Conquering the Curl
Weary of your waves? Tired of your curls? You’re not alone. Clare conquers the curl.
It is a truth universally acknowledged that every girl in possession of curly hair must be in want of GHDs. As the dissatisfied owner of that “coarse and rebellious hair” which requires every Frizz-Eze product under the sun to transform it into something that doesn’t resemble a small shrub, I feel I am well qualified to state that my recent encounter with one of these new hot pink miracles was nothing short of life changing. For a few precious days, I felt strangely liberated; I swished, shook, back-combed, forward-combed, sideways-combed -hell, I even roundabout-combed; and where before this would have resulted in a highly realistic impression of a lion cub in a 200 volt plug, my new hair took every shake in its sleek, straight stride, each strand returning back to its own immaculately coifed position with a persistency that made me want to renounce my faith and pledge my undying devotion to the miracle of heat treatment.

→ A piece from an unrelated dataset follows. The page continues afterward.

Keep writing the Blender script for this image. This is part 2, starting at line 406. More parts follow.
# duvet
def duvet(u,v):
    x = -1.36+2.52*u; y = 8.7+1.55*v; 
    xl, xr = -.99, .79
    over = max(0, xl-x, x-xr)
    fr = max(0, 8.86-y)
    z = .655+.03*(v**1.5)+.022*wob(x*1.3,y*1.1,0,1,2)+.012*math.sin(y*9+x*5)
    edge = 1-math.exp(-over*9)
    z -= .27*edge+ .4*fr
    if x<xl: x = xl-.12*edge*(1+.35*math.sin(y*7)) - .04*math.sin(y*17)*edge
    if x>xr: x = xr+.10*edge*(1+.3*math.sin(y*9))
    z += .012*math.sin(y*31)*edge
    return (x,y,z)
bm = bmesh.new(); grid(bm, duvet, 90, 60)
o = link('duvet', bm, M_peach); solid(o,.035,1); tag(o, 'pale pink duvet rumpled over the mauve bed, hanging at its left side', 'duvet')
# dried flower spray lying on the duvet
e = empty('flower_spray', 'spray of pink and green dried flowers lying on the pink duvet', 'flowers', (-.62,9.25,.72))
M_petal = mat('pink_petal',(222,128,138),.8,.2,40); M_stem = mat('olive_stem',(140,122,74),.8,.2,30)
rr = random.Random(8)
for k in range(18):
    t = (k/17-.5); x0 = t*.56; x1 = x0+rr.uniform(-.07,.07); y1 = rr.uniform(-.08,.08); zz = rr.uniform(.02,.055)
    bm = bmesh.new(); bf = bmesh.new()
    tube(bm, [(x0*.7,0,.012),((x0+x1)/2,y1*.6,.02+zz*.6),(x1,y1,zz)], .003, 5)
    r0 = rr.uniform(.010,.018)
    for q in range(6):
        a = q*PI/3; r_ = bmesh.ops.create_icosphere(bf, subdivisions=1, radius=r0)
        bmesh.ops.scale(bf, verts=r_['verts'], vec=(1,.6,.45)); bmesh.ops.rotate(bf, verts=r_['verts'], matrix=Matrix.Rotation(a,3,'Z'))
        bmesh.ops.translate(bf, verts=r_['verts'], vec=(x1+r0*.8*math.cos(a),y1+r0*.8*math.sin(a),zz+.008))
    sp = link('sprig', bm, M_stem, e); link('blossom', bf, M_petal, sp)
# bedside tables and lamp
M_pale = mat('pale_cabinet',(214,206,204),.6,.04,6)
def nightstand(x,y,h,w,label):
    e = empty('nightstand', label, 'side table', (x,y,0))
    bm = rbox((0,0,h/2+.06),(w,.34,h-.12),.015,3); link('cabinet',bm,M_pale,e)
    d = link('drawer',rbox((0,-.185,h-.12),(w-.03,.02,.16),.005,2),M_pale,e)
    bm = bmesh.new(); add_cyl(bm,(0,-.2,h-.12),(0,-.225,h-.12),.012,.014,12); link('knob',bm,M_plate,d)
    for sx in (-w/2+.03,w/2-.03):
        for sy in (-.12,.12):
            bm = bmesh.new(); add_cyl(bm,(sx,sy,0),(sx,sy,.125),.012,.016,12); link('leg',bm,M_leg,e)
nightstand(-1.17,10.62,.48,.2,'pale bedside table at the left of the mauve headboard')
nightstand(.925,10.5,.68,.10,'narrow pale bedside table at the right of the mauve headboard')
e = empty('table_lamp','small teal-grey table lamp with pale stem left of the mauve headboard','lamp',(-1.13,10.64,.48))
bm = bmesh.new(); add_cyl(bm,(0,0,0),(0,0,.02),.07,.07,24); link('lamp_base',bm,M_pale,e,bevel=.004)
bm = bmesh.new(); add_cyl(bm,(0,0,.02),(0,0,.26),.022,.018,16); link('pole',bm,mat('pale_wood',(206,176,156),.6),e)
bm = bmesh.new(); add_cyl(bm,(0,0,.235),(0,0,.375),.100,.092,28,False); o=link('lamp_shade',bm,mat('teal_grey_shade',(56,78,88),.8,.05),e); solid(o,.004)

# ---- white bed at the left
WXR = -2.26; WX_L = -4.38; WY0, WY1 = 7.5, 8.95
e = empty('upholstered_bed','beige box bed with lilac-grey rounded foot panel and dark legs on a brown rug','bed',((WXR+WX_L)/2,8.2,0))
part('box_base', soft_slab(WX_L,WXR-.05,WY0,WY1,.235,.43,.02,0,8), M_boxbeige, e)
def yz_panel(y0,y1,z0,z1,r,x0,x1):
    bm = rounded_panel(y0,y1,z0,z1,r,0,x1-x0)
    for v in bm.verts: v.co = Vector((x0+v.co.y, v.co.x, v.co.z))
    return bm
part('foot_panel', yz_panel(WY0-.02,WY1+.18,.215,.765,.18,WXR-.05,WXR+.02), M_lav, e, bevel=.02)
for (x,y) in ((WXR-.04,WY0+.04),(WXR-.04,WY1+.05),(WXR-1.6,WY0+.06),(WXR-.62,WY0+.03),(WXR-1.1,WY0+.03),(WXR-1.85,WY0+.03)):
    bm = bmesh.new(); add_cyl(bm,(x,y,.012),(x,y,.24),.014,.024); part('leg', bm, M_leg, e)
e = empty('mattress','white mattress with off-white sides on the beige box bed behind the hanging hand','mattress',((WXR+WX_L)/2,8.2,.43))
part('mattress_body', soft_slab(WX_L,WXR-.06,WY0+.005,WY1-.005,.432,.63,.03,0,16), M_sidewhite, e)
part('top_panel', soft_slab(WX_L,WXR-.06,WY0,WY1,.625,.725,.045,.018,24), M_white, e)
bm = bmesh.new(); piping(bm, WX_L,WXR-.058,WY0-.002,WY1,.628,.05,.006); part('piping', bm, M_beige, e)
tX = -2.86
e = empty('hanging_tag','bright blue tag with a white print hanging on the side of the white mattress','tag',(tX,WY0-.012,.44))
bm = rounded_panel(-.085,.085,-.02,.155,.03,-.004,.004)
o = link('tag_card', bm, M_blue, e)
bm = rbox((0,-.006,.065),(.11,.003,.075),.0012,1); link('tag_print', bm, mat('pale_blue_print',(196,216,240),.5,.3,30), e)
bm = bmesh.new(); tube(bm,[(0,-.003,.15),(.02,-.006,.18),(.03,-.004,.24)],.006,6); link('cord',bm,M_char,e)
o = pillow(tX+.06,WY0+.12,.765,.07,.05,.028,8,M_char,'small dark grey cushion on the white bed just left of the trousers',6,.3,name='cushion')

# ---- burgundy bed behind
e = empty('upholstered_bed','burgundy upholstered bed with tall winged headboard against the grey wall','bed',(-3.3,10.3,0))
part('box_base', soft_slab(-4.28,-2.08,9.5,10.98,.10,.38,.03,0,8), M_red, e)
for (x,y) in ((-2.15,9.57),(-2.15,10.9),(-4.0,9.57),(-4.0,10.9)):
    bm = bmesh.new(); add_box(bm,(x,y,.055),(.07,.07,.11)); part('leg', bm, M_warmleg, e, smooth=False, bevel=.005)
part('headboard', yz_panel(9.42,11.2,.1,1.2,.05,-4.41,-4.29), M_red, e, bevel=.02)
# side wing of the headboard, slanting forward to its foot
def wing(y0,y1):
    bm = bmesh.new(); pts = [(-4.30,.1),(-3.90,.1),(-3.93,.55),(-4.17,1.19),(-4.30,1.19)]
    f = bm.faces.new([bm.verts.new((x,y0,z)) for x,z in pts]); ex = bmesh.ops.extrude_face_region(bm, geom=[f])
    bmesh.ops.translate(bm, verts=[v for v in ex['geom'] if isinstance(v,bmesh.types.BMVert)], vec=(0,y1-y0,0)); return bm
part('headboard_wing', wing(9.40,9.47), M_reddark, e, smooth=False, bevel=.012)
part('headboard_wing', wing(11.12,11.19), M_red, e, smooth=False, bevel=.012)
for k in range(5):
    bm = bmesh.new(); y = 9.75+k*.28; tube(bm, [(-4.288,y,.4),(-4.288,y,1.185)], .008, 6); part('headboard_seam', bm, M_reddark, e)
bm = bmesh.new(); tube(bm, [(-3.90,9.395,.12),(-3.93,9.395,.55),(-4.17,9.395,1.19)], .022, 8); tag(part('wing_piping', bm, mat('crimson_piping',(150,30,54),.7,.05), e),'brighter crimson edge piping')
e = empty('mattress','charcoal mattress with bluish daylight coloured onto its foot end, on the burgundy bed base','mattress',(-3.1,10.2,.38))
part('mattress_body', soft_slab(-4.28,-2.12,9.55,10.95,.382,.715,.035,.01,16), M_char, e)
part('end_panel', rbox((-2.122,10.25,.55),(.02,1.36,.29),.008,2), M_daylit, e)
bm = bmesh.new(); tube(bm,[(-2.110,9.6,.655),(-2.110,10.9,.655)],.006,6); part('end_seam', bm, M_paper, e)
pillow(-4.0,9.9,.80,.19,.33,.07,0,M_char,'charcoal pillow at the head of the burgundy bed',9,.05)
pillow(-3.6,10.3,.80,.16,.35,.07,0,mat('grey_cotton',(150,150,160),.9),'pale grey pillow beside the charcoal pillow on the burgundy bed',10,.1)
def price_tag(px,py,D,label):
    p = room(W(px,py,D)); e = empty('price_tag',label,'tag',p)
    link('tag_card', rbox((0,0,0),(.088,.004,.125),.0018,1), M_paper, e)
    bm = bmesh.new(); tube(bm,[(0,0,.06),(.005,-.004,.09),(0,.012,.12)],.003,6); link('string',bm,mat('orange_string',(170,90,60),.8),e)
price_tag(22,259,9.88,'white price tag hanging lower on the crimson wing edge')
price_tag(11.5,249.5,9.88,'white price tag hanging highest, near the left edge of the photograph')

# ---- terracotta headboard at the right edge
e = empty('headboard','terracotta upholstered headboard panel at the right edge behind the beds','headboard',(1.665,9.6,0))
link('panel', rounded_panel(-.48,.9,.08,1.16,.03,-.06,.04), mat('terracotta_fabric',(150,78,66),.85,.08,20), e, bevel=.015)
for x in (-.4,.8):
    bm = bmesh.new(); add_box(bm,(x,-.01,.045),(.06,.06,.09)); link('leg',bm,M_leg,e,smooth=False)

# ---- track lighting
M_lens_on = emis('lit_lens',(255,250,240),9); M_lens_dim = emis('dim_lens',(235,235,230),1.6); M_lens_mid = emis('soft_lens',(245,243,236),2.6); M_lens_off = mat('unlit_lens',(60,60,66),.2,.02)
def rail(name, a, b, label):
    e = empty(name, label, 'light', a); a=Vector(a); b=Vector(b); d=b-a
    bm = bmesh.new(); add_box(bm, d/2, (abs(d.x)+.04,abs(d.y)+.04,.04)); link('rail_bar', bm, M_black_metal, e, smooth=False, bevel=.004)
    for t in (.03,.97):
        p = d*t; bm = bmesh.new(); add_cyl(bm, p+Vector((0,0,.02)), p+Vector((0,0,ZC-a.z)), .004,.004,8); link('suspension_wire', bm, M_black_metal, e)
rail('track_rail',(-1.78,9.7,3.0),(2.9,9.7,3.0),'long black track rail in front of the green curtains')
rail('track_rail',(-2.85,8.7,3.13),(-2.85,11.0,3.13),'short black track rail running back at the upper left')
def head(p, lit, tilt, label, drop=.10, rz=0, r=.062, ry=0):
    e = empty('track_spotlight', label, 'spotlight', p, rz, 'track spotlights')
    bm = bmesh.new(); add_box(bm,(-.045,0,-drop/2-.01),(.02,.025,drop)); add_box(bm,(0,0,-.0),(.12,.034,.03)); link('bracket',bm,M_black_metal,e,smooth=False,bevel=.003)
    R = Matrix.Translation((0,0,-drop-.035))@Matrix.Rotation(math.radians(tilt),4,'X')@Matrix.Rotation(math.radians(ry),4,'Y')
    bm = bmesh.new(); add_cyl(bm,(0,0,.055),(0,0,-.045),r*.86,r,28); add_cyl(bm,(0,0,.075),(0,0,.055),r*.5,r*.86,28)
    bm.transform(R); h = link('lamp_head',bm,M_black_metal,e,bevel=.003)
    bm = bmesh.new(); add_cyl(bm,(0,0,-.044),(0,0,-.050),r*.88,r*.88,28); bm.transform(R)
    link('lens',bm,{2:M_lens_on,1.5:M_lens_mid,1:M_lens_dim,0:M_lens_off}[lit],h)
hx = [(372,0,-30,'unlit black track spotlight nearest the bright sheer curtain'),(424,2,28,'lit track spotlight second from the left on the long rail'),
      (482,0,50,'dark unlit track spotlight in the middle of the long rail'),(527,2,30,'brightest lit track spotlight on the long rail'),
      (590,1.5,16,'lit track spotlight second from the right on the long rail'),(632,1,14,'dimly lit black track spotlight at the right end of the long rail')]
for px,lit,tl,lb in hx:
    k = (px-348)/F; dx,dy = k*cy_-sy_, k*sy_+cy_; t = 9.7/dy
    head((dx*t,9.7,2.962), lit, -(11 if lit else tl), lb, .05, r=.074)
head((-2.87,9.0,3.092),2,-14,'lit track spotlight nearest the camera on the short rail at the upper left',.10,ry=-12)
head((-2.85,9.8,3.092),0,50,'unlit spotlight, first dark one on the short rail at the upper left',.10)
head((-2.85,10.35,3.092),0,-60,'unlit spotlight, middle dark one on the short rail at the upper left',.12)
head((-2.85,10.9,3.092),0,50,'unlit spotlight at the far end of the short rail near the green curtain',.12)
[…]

‘But it’s so BORING!’ cry those to whom straight hair is more of an everyday occurrence than some sort of outer-body experience. I have to disagree; straight hair is exactly as interesting as you make it. Its beauty lies in its potential. If you are currently sporting shoulder-length hair with no layers and a centre-parting that would make Casanova seem bent then yes, boring is certainly a justifiable description. If, however, you are boasting a sleek bob worthy of Catherine Zeta Jones in Chicago, you are living proof that when it comes to cutting-edge style, the only way is straight.
Another common complaint of the straights is greasiness. Whereas I could feasibly leave my rebellious locks for days without washing, safe in the knowledge that they will never betray my want of hygiene, my straight-haired friends only have to think about neglecting their daily shampoo and their hair shines in indignance. Yet, however much I appreciate my grease-concealing curls during the exam period (when even the move from pyjama bottoms to tracksuit bottoms seems pointless), the fact that I can feel like a vagrant but not look it is of little comfort so long as showering is a valid option.
In the end, the only protest these girls can lodge at their hair with any real justification is that “everyone has it”; and this is little consolation for the likes of me who can only see in this epidemic of straight hair clear evidence of its superiority. Everyone has it, because everyone likes it – and this includes boys as well as girls. In a recent attempt to reassure me that my hair had its merits, one male friend commented that I had a great “morning after” look. Had I just got up, I would have been flattered. As it was, it was the 8pm the night before and I had just spent the last hour and a considerable amount of hair serum trying to transform my mop into something vaguely presentable.
There are rare moments when I am proud of my curls – when a ringlet spirals in a particularly satisfying way, or when I am told after another incandescent affair with the GHDs has come to an end that “curly hair is so much more you anyway”. Curly hair is by no means a catogerical disaster, and the image of Julia Roberts in Pretty Woman is one which should be firmly implanted in every curled head. But after Pretty Woman comes Notting Hill with the straight, sophisticated hair of Anne; and whilst we may all of us bemoan the loss of Roberts’ tousled mane, if there’s a curly-haired girl out there who wouldn’t jump at the chance to own the straighteners that conquered it, I would love to hear from you.